Dijelaskan, komunitas perempuan membaca ini seperti support group, jadi saling memberi support untuk semangat membaca, berdiskusi keilmuan dan pengetahuan.
Menurut Ning Iffah, ilmu selalu berkembang, oleh karenanya jika tidak membaca maka kualitas diri juga tidak akan akan berkembang.
“Kita harus upgrade atau meningkatkan diri terus, karena masalah yang dihadapi itu terus bertambah. Misalnya jadi istri atau ibu, itu tidak ada sekolahnya. Kalau tidak belajar terus bagaimana?,” ungkapnya.
Dalam banyak hal, zaman dulu sering kali tidak boleh ini atau itu tanpa ada alasan yang jelas untuk memverifikasi kebenarannya. Maka harus belajar bagaimana cara merawat dan mendidik anak, dan ilmu-ilmu seperti itu bisa didapat dari membaca, ikut kelas atau berdiskusi.
“Pengalaman perempuan itu sumber pengetahuan. Misalnya Ning Uswah punya pengalaman mengasuh anak, itu saya bisa belajar dari Ning Uswah,” jelasnya.
Ia menyebut, pada perempuan membaca itu wadah untuk belajar dari satu ke yang lainnya.
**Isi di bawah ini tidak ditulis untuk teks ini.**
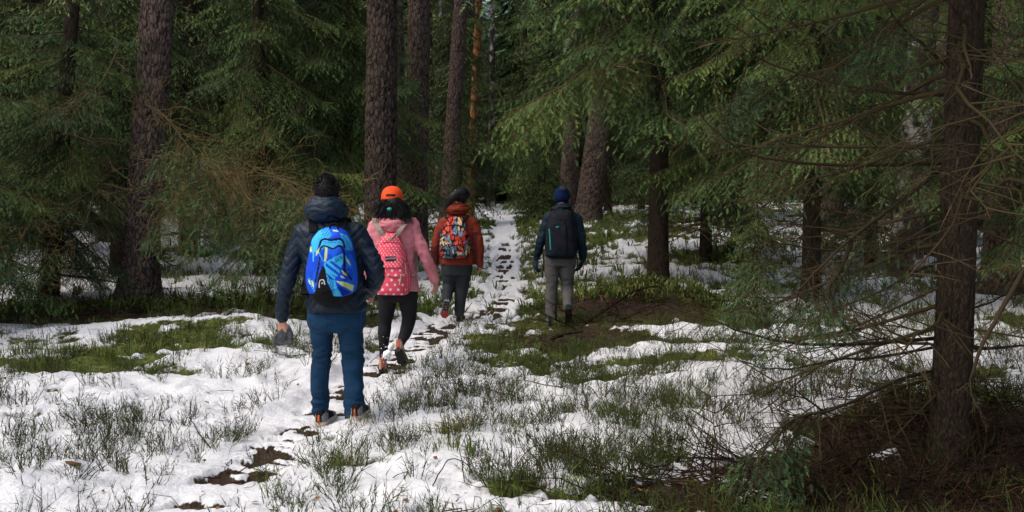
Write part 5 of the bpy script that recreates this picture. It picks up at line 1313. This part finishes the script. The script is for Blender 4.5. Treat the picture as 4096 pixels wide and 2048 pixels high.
# ======================= person in the rust jacket
def rust():
    f = Figure((1831, 1281), 'woman in a black cap, rust red jacket and dark trousers, left sole lifted'); p = f.p; S = 2.22
    R = [(858, 1795, 1862, .07), (873, 1768, 1888, .10), (900, 1754, 1902, .12), (950, 1758, 1898, .125), (1000, 1760, 1898, .125), (1058, 1758, 1902, .14)]
    LA = [(1772, 893, 22, 0), (1755, 940, 22, 0), (1744, 985, 20, 0), (1739, 1020, 16, .04), (1741, 1050, 13, .07)]
    RA = [(1887, 888, 23, 0), (1905, 935, 22, -.01), (1915, 985, 21, -.01), (1918, 1025, 17, 0), (1921, 1058, 14, .03)]
    LG = [(1798, 1070, 33, 0), (1799, 1110, 30, .01), (1796, 1145, 26, .02), (1788, 1180, 21, -.12), (1785, 1200, 19, -.2)]
    RG = [(1853, 1070, 34, 0), (1851, 1110, 31, .02), (1847, 1150, 26, .03), (1841, 1205, 22, 0), (1838, 1252, 20, -.02)]
    PV = [(1040, 1766, 1890, .12), (1070, 1765, 1889, .125), (1100, 1768, 1886, .12)]
    hc = p(1846, 785); body = head_geo(hc, -.25, 0, .94) + [f.limb([(1840, 812, 18, 0), (1832, 870, 20, 0)]), f.torso(R, .75), f.limb(LA, .6), f.limb(RA, .6), f.limb(LG, .7), f.limb(RG, .7), f.torso(PV, .8)]
    body += hand_geo(p(1742, 1052, .07), (0, .2, -1), (.9, .2, 0), (0, 1, 0), .9, .5, .5) + hand_geo(p(1921, 1058, .03), (0, .05, -1), (-.9, .2, 0), (0, 1, 0), .9, .35, .5)
    f.fuse('body', body, .0075, 3, M_SKIN2, decimate=.35); eyes(f, hc, -.25)
    j = f.fuse('jacket', [f.torso(R), f.limb(LA), f.limb(RA)], .011, 4, [M_RUST, M_MAROON], post=soft(21, .010))
    for q in j.data.polygons:
        c = q.center; x = c[0]; z = c[2] + f.base[2]
        sx = (x + f.base[0] - p(1829, 950)[0]) / (70 * f.px)
        if (abs(sx) > .86 and z < p(0, 925)[2]) and not (sx > 1.18 or sx < -1.12 and z > p(0, 985)[2]): q.material_index = 1
    f.fuse('trousers', [f.torso(PV), f.limb(LG), f.limb(RG)], .010, 4, M_DGREY, post=trousers(23, f.base[2], .42))
    V, T = ball((0, 0, 0), (.150, .12, .085), 60, 40); V[:, 2] += .012 * (V[:, 0] / .15) ** 2; V[:, 0] *= 1 - .12 * sstep(0, .08, V[:, 2]); V = V + unit(V) * fold_noise(V, 9, 9, 26, 3, .026)[:, None]; f.put('hood', V + p(1828, 838, -.03), T, M_RUST)
    # cap and the ponytail falling to the left
    V, T = ball((0, 0, 0), (.098, .108, .110), 44, 30); V = V @ (rotx(-.1)).T; keep = V[:, 2] < -.035; V[keep] *= .9; f.put('hair', V + hc + [0, -.006, .0], T, M_HAIR); hair = f.root.children[-1]
    A = Acc(); A.add(*capsule([p(1838, 775, -.08), p(1815, 785, -.12), p(1797, 808, -.10), p(1785, 836, -.08)], [.060, .055, .042, .018], 16, flat=((0, 1, 0), .7))); V, T, _, _ = A.get()
    V = V + (.008 * (fbm(V[:, 0] * 50, V[:, 1] * 50, V[:, 2] * 20, seed=8) - .5))[:, None]; mk('ponytail', V - f.base, T, M_HAIR, parent=hair)
    V, T = ball((0, 0, 0), (.101, .112, .100), 44, 24); V[:, 2] = np.maximum(V[:, 2], -.008); f.put('cap', V + hc + [0.0, -.004, .022], T, M_PACKBLACK); cap = f.root.children[-1]
    A = Acc(); n = 13; bx = []
    for k in range(n):
        a = PI * (.5 - .15 + .34 * (k - 6) / 6); bx.append([[.098 * math.cos(a), .108 * math.sin(a), 0], [.098 * math.cos(a) + .02, .108 * math.sin(a) + .07 * math.sin((k + .5) / n * PI) ** .6, -.018]])
    bx = np.array(bx).reshape(-1, 3); T = []
    for k in range(n - 1): a = 2 * k; T += [[a, a + 1, a + 3], [a, a + 3, a + 2]]
    br = mk('brim', bx + hc - f.base + [0.0, 0, .018], T, M_PACKBLACK, parent=cap); br.modifiers.new('t', 'SOLIDIFY').thickness = .005
    for (uu, vv) in ((1820, 761), (1826, 764)): V, T = ball(p(uu, vv, -.10), (.0065, .006, .007), 8, 6); mk('hair_clip', V - f.base, T, M_WHITE, parent=cap)
    h = p(1834, 1284, -.09); h[2] = f.base[2] + .006; shoe(f.root, h - f.base, h - f.base + [.03, .265, 0], (0, 0, 1), f.base, (M_RUBBER, M_DGREY), M_RUBBER, lugs=M_REDRUB)
    h = p(1788, 1205, -.30); t = p(1776, 1272, -.18); shoe(f.root, h - f.base, t - f.base, (0, 1, .35), f.base, (M_DGREY, M_SHOEG), M_SHOEG, lugs=M_REDRUB, w=1.1)
    # leaf printed backpack
    cr = lambda pts: [(1680 + a / S, 720 + b / S) for a, b in pts]
    r = np.random.default_rng(8); pal = [srgb(226, 92, 66), srgb(200, 62, 44), srgb(108, 134, 158), srgb(78, 102, 126), srgb(222, 184, 138), srgb(232, 202, 160), srgb(136, 156, 172)]
    lv = []
    for gy in range(300, 710, 44):
        band = r.permutation(7)
        for gx in range(155, 470, 24):
            zone = vnoise(gx / 60., gy / 70., seed=12)
            ci = [0, 1][r.integers(2)] if zone < .36 else ([2, 3, 6][r.integers(3)] if zone < .62 else [4, 5][r.integers(2)])
            lv.append((gx + r.uniform(-8, 8), gy + r.uniform(-12, 12), PI / 2 + r.normal(0, .55), r.uniform(26, 40), r.uniform(8, 13), pal[ci]))
    r.shuffle(lv)
    def cf(u, v):
        c = np.empty(u.shape + (4,)); c[:] = srgb(24, 28, 38); X = (u - 1680) * S; Y = (v - 720) * S
        for (a, b, an, ln, wd, k) in lv:
            dx, dy = X - float(a), Y - float(b); q = dx * math.cos(an) + dy * math.sin(an); w_ = -dx * math.sin(an) + dy * math.cos(an); tt = np.clip(q / ln, -1, 1); prof = wd * (1 - tt ** 2) * (1 - .3 * tt)
            m = (np.abs(q) < ln) & (np.abs(w_) < prof); c[m] = k; c[m & (np.abs(w_) < 1.1)] = np.array(k) * .55; c[(np.abs(q) < ln) & (np.abs(np.abs(w_) - prof) < 1.3)] = srgb(30, 32, 42)
        c[inpoly(u, v, cr([(330, 642), (374, 640), (376, 672), (330, 674)]))] = srgb(216, 200, 172)
        for ln in ([(190, 455), (230, 410), (310, 398), (380, 415), (432, 470)], [(195, 600), (250, 570), (300, 582), (370, 575), (430, 560)], [(185, 655), (300, 680), (370, 670)]): c[nearline(u, v, cr(ln), 1.7)] = srgb(16, 18, 24)
        return c
    def rel(u, v): return .014 * inpoly(u, v, cr([(195, 460), (230, 410), (310, 400), (380, 415), (425, 470), (425, 660), (195, 660)]))
    rows = [(867, 1808, 1832, .02), (872, 1794, 1846, .06), (890, 1783, 1858, .11), (920, 1768, 1870, .15), (950, 1761, 1877, .17), (985, 1758, 1881, .185), (1010, 1759, 1880, .18), (1024, 1764, 1872, .15), (1033, 1778, 1850, .06)]
    root, base, surf = pack(f, 'backpack', 'round topped backpack with orange, grey and beige leaf print on the rust jacket', rows, -.125, cf, rel, 100, 130)
    straps(f, root, base, 1786, 1868, 890, 866, 1000, -.14, M_PACKBLACK, .024); pack_line(root, base, surf, 'zip', cr([(190, 455), (230, 410), (310, 398), (380, 415), (432, 470)]), .003, M_PACKBLACK)
rust()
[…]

Belajar dari hasil riview bacaan dari anggota lain kemudian mendiskusikan. Di komunitas ini juga ada hukum yang tidak tertulis yakni tidak boleh menghakimi.
“Jadi kalau ada yang curhat di grub, kita tidak lantas menghakimi tapi berusaha memahami,” paparnya.
Ning Iffah lantas mengomentari terkait fenomena media sosial saat ini. Baginya, media sosial telah mengubah banyak hal. Seperti pola komunikasi, dakwah dan di media sosial semuanya ada. Salah satu kelebihan dan kekurangan dari media sosial adalah semua orang bisa menjadi produsen.
“Dulu kita-kita ini jadi konsumen, sekarang kita bisa jadi produsen. Kita mau bicara apa sudah ada audiensnya. Di media sosial semua bisa berbicara karena memiliki akun pribadi masing-masing, hal ini membuat media sosial tidak bisa di kontrol. Maka yang diperlukan adalah literasi digital,” tandasnya.